Concept of Future Trading - Basics of Stock Market

Concept of Future Trading – Basics of Stock Market

Concept of Future Trading

Just like trading in the spot market trading in futures is also possible in the Indian stock market, but before moving ahead let’s clear some concept about it. Trading in futures is categorized under the head of Derivative trading.

The term Derivative means ” Derive from others” i.e A derivative is a product or contract which actually derives its value from its underlying asset.

Common derivative contracts available are Forwards, Futures, Options, & Swaps, Here we will look into a Futures contract.

Futures is a contract between two parties to buy & sell an asset at a certain time in the future at a certain price.

The derivatives trading started on 12 June 2000, NSE started its first derivative contract in Index Future, later on, option started on June 4 2001, in NSE. Currently, more than 160 plus companies are trading under derivative contracts along with Index contracts.

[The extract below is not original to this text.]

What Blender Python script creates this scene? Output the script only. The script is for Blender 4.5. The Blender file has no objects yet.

Important Terminologies of Future Contract:

Spot Price: Price at which underlying asset available in the spot market.

Future Price: Price at which future contract available in the future market.

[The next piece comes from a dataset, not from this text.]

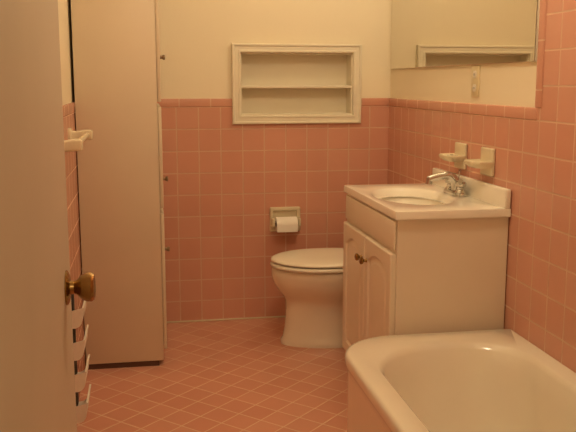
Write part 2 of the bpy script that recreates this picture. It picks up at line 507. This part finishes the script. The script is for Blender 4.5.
def panel_door(y0, y1, z0, z1, inset, arch, name, parent):
    xb = bx0 - 0.0005
    def lp(i, x, ar):
        a0, a1, b0, b1 = y0 + i, y1 - i, z0 + i, z1 - i
        pts = []
        k = 12
        for t in range(k): pts.append(Vector((x, a0 + (a1 - a0) * t / k, b0)))
        for t in range(k): pts.append(Vector((x, a1, b0 + (b1 - b0 - ar) * t / k)))
        for t in range(k):
            u = 1 - 2 * t / k
            pts.append(Vector((x, (a0 + a1) / 2 + u * (a1 - a0) / 2, b1 - ar * abs(u) ** 2.2)))
        for t in range(k): pts.append(Vector((x, a0, b1 - ar - (b1 - b0 - ar) * t / k)))
        return pts
    bm = bmesh.new()
    loft(bm, [lp(0, xb, 0), lp(0, xb - 0.014, 0), lp(0.004, xb - 0.018, 0), lp(inset, xb - 0.018, arch), lp(inset + 0.005, xb - 0.010, arch), lp(inset + 0.010, xb - 0.010, arch), lp(inset + 0.026, xb - 0.0165, arch), lp(inset + 0.03, xb - 0.0165, arch)])
    return finish(bm, name, M_van, parent, angle=20)
ym = (by0 + by1) / 2
bm = bmesh.new(); add_box(bm, bx0 - 0.010, bx0, by0 + 0.012, by1 - 0.012, 0.640, 0.739, 0.004, 3)
finish(bm, 'false_drawer_front', M_van, va)
for (a, c, ks) in ((by0 + 0.012, ym - 0.003, -1), (ym + 0.003, by1 - 0.012, 1)):
    d = panel_door(a, c, 0.08, 0.626, 0.045, 0.035, 'door', va)
    kyy = ym + ks * 0.033
    bm = bmesh.new()
    lathe(bm, [(0, 0), (0, 0.009), (0.006, 0.006), (0.012, 0.006), (0.017, 0.013), (0.024, 0.0145), (0.028, 0.010), (0.029, 0)], (bx0 - 0.0175, kyy, 0.54), (-1, 0, 0), 20)
    finish(bm, 'knob', M_brass, d, label='small round brass knob')
bm = bmesh.new()
def rectn(x0, x1, y0, y1, z, k=16):
    p = []
    for t in range(k): p.append(Vector((x0 + (x1 - x0) * t / k, y0, z)))
    for t in range(k): p.append(Vector((x1, y0 + (y1 - y0) * t / k, z)))
    for t in range(k): p.append(Vector((x1 - (x1 - x0) * t / k, y1, z)))
    for t in range(k): p.append(Vector((x0, y1 - (y1 - y0) * t / k, z)))
    return p
bcx, bcy = -0.24, -1.09
ref = rectn(VX, -0.012, VY0, VY1, 0)
def oval(ax, ay, z):
    out = []
    for p in ref:
        a = math.atan2((p.y - bcy) / 0.35, (p.x - bcx) / 0.19)
        out.append(Vector((bcx + ax * math.cos(a), bcy + ay * math.sin(a), z)))
    return out
loft(bm, [oval(0.12, 0.19, VZ - 0.03), rectn(VX + 0.003, -0.012, VY0 + 0.003, VY1 - 0.003, VZ - 0.03), rectn(VX, -0.012, VY0, VY1, VZ - 0.027),
          rectn(VX, -0.012, VY0, VY1, VZ - 0.006), rectn(VX + 0.002, -0.012, VY0 + 0.002, VY1 - 0.002, VZ - 0.001), rectn(VX + 0.006, -0.014, VY0 + 0.006, VY1 - 0.006, VZ),
          oval(0.150, 0.235, VZ - 0.0005), oval(0.143, 0.226, VZ - 0.004), oval(0.135, 0.215, VZ - 0.014), oval(0.122, 0.195, VZ - 0.045), oval(0.10, 0.16, VZ - 0.085), oval(0.07, 0.11, VZ - 0.11), oval(0.02, 0.02, VZ - 0.12)], False, True)
top = finish(bm, 'sink_top', M_top, va, angle=40, label='glossy white molded countertop with oval basin')
bm = bmesh.new(); add_box(bm, -0.034, -0.012, VY0, VY1, VZ - 0.004, VZ + 0.066, 0.006, 3)
finish(bm, 'backsplash', M_top, va)
bm = bmesh.new()
lathe(bm, [(0, 0), (0, 0.02), (0.004, 0.019), (0.004, 0.012), (0.002, 0.010), (0.002, 0)], (bcx, bcy, VZ - 0.12), (0, 0, 1), 24)
finish(bm, 'drain', M_chrome, va)
# faucet
fx, fy = -0.068, bcy
fa = empty('faucet', (fx, fy, VZ), 'chrome two-handle faucet on the back of the sink top', 'faucet')
bm = bmesh.new()
loft(bm, [rrect(fx - 0.026, fx + 0.026, fy - 0.078, fy + 0.078, 0.025, VZ + 0.0005), rrect(fx - 0.026, fx + 0.026, fy - 0.078, fy + 0.078, 0.025, VZ + 0.010), rrect(fx - 0.02, fx + 0.02, fy - 0.072, fy + 0.072, 0.019, VZ + 0.016)])
finish(bm, 'base', M_chrome, fa)
bm = bmesh.new()
pts = []; rd = []
ctrl = [Vector((fx + 0.004, fy, VZ + 0.012)), Vector((fx + 0.002, fy, VZ + 0.09)), Vector((fx - 0.04, fy, VZ + 0.078)), Vector((fx - 0.108, fy, VZ + 0.06))]
for i in range(17):
    t = i / 16
    p = ctrl[0] * (1 - t) ** 3 + ctrl[1] * 3 * t * (1 - t) ** 2 + ctrl[2] * 3 * t * t * (1 - t) + ctrl[3] * t ** 3
    pts.append(p); rd.append(0.020 - 0.006 * min(1, t * 1.4))
tube(bm, pts, rd, 18)
lathe(bm, [(0, 0), (0, 0.013), (0.022, 0.013), (0.022, 0)], (fx - 0.104, fy, VZ + 0.064), (-0.15, 0, -1), 18)
finish(bm, 'spout', M_chrome, fa)
bm = bmesh.new()
lathe(bm, [(0, 0), (0, 0.003), (0.03, 0.003), (0.031, 0.006), (0.038, 0.006), (0.04, 0)], (fx + 0.012, fy, VZ + 0.055), (0.1, 0, 1), 12)
finish(bm, 'lift_rod', M_chrome, fa)
for s in (-1, 1):
    bm = bmesh.new()
    hy = fy + s * 0.052
    lathe(bm, [(0, 0), (0, 0.020), (0.010, 0.018), (0.016, 0.013), (0.022, 0.013), (0.027, 0.020), (0.037, 0.0215), (0.043, 0.018), (0.045, 0)], (fx, hy, VZ + 0.012), (0, 0, 1), 24)
    tube(bm, [(fx + 0.005, hy, VZ + 0.050), (fx - 0.01, hy + s * 0.02, VZ + 0.054), (fx - 0.018, hy + s * 0.04, VZ + 0.062)], [0.010, 0.008, 0.009], 12)
    finish(bm, 'handle', M_chrome, fa)

# ---------------------------------------------------------------- bathtub
TX0, TX1, TY0, TY1, TZ = -0.634, -0.010, -2.99, -1.475, 0.362
tub = empty('bathtub', (-0.3, -2.2, 0), 'white enamel built-in bathtub against the pink tiled wall', 'bathtub')
bm = bmesh.new()
def R4(a, b_, c, d): return [a, b_, c, d]
k = 14
def tubloop(il, ir, inn, ifar, rad, z):
    return rrect(TX0 + il, TX1 - ir, TY0 + inn, TY1 - ifar, rad, z, k)
loops = [tubloop(0.012, 0, 0, 0.010, R4(0.01, 0.18, 0.03, 0.01), 0.0),
         tubloop(0.010, 0, 0, 0.010, R4(0.01, 0.18, 0.03, 0.01), TZ - 0.07),
         tubloop(0.008, 0, 0, 0.008, R4(0.01, 0.182, 0.03, 0.01), TZ - 0.05),
         tubloop(0.003, 0, 0, 0.002, R4(0.01, 0.19, 0.03, 0.01), TZ - 0.04),
         tubloop(0.0, 0, 0, 0.0, R4(0.01, 0.195, 0.03, 0.01), TZ - 0.03),
         tubloop(0.0, 0, 0, 0.0, R4(0.01, 0.195, 0.03, 0.01), TZ - 0.012),
         tubloop(0.004, 0, 0, 0.004, R4(0.01, 0.192, 0.03, 0.01), TZ - 0.004),
         tubloop(0.012, 0.0, 0.006, 0.012, R4(0.01, 0.188, 0.03, 0.01), TZ),
         tubloop(0.066, 0.045, 0.09, 0.10, R4(0.2, 0.24, 0.17, 0.17), TZ - 0.002),
         tubloop(0.074, 0.053, 0.10, 0.11, R4(0.2, 0.24, 0.17, 0.17), TZ - 0.008),
         tubloop(0.082, 0.061, 0.11, 0.125, R4(0.2, 0.23, 0.17, 0.17), TZ - 0.022),
         tubloop(0.092, 0.072, 0.12, 0.155, R4(0.18, 0.21, 0.16, 0.16), TZ - 0.08),
         tubloop(0.107, 0.088, 0.14, 0.24, R4(0.16, 0.18, 0.15, 0.15), TZ - 0.20),
         tubloop(0.127, 0.11, 0.16, 0.30, R4(0.13, 0.14, 0.13, 0.13), TZ - 0.275),
         tubloop(0.167, 0.15, 0.21, 0.36, R4(0.10, 0.10, 0.10, 0.10), TZ - 0.305),
         tubloop(0.22, 0.2, 0.3, 0.48, R4(0.05, 0.05, 0.05, 0.05), TZ - 0.31)]
loft(bm, loops, True, True)
finish(bm, 'basin_shell', M_tub, tub, angle=50)
bm = bmesh.new()
lathe(bm, [(0, 0), (0, 0.028), (0.003, 0.026), (0.003, 0)], (-0.31, -2.6, TZ - 0.3095), (0, 0, 1), 24)
finish(bm, 'drain', M_chrome, tub)

# ---------------------------------------------------------------- wall rack on left wall
ry0, ry1 = -1.47, -1.30
rk = empty('wall_rack', (XL + TT, -1.39, 0.1), 'white plastic four-pocket rack hanging low on the tiled wall', 'rack')
bm = bmesh.new(); add_box(bm, XL + TT - 0.002, XL + TT + 0.030, ry0 + 0.008, ry1, 0.11, 0.54, 0.002, 2)
finish(bm, 'back_panel', M_dark, rk, label='back panel coloured dark as the shade inside the pockets')  # dark colour paints in the shade inside and between the pockets
for i in range(4):
    z = 0.12 + i * 0.105
    bm = bmesh.new()
    x0 = XL + TT + 0.030
    prof = []
    for j in range(9):
        a = math.radians(-90 + 100 * j / 8)
        prof.append((x0 + 0.012 + 0.026 * max(0, math.cos(a)), z + 0.030 + 0.030 * math.sin(a)))
    prof = [(x0, z)] + prof + [(prof[-1][0] + 0.006, z + 0.066)]
    th_ = 0.006
    outer = [Vector((x, 0, zz)) for x, zz in prof]
    inner = [Vector((x - th_, 0, zz + (th_ if n_ < 6 else 0))) for n_, (x, zz) in enumerate(prof)][::-1]
    inner[-1].x = x0
    cs = outer + inner
    loft(bm, [[Vector((p.x, ry0 + 0.003, p.z)) for p in cs], [Vector((p.x, ry1, p.z)) for p in cs]])
    ch = outer + [Vector((x0 - 0.03, 0, z + 0.048)), Vector((x0 - 0.03, 0, z))]
    loft(bm, [[Vector((p.x, ry0, p.z)) for p in ch], [Vector((p.x, ry0 + 0.003, p.z)) for p in ch]])
    finish(bm, 'pocket', M_white, rk, smooth=False)

# ---------------------------------------------------------------- lights (fixtures modelled for ceiling and mirror, none for the hall)
m, nt, b = new_mat('lamp_glow')
b.inputs['Base Color'].default_value = srgb(255, 240, 215)
b.inputs['Emission Color'].default_value = (1.0, 0.78, 0.5, 1)
b.inputs['Emission Strength'].default_value = 3.0
M_glow = m
lx, ly = -0.72, -1.9
cl = empty('ceiling_light', (lx, ly, H), 'round white glass ceiling light', 'ceiling light')
bm = bmesh.new(); lathe(bm, [(0, 0), (0, 0.09), (0.02, 0.09), (0.022, 0)], (lx, ly, H - 0.022), (0, 0, 1), 32)
finish(bm, 'mount', M_chrome, cl)
bm = bmesh.new(); lathe(bm, [(-0.001, 0), (0, 0.085), (-0.03, 0.10), (-0.06, 0.09), (-0.085, 0.05), (-0.092, 0)], (lx, ly, H - 0.022), (0, 0, 1), 32)
finish(bm, 'glass_shade', M_glow, cl)
vl = empty('vanity_light', (0, -0.8, 2.2), 'small glass wall light above the mirror', 'wall light')
bm = bmesh.new(); add_box(bm, -0.02, 0, -0.9, -0.7, 2.15, 2.25, 0.005, 2)
finish(bm, 'mount', M_chrome, vl)
bm = bmesh.new(); lathe(bm, [(0.0, 0), (0.0, 0.03), (0.02, 0.045), (0.05, 0.05), (0.08, 0.035), (0.09, 0)], (-0.019, -0.8, 2.2), (-1, 0, 0), 24)
finish(bm, 'glass_shade', M_glow, vl)

def light(name, typ, loc, energy, col, size=0.2):
    l = bpy.data.lights.new(name, typ)
    l.energy = energy
    l.color = col
    l.shadow_soft_size = size
    o = bpy.data.objects.new(name, l)
    o.location = loc
    COL.objects.link(o)
    return o
LC = (1.0, 0.81, 0.56)
light('room_lamp', 'POINT', (lx, ly, H - 0.22), 17.5, LC, 0.10)
light('mirror_lamp', 'POINT', (-0.2, -0.8, 2.2), 7, LC, 0.07)
light('hall_lamp', 'POINT', (-0.9, -4.4, 1.9), 8, LC, 0.15)

w = bpy.data.worlds.new('world'); scene.world = w
w.use_nodes = True
w.node_tree.nodes['Background'].inputs[0].default_value = (1.0, 0.82, 0.6, 1)
w.node_tree.nodes['Background'].inputs[1].default_value = 0.05

# ---------------------------------------------------------------- camera
cam = bpy.data.cameras.new('camera')
cam.sensor_width = 36
cam.lens = 809 / 576 * 36
cam.clip_start = 0.05
co = bpy.data.objects.new('camera', cam)
COL.objects.link(co)
co.location = (CAMX, -4.0, 1.2)
co.rotation_euler = (math.radians(90 - 9.4), 0, math.radians(-9.9))
scene.camera = co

Contract Cycle: It is defined as a time period for which a contract trades in the future market, Future contract is available in 3 months contract cycle period.

Lot Size: Defined as a standardized quantity of assets available for delivery at future date.

Expiry: Final day of settlement of a contract i.e last Thursday of the month.

Initial Margin: Amount which is required to deposit to purchase any future contract.

How to Trade in Future Market:

Trading in futures is as similar as trading in the cash market, the only difference is that in cash a trader needs to pay the full amount to purchase quantity & whereas in the future you need to deposit only a margin amount to purchase the same.

A trader then can hold the given quantity of futures up to expiry or can roll over for the next month, Once can rollover the contract up to 3 months

A trader is more beneficial in future trading as the initial investment requirement is less and returns are more.

For example, A trader who wish to purchase 1000 shares of XYZ ltd @price of 200 where the requirement is Rs 200,000 (1000*200) while in futures you need to deposit only a margin of Rs 25000/-

(Initial Margin 12.5% of the total value of the contract i.e 1000*200).

Benefits of Trading in Futures:

Low investment cost: In future trading, a trader needs to deposit only the margin amount required to be deposited with the broker.

More suitable for Speculators: Traders require fast money future contract is more suitable for them.

Possible to carry short position: One of the most important benefits of futures trading is that a trader can carry a short position, In cash short trading can be done only for intra-day, while in futures one can carry a short position up to expiry.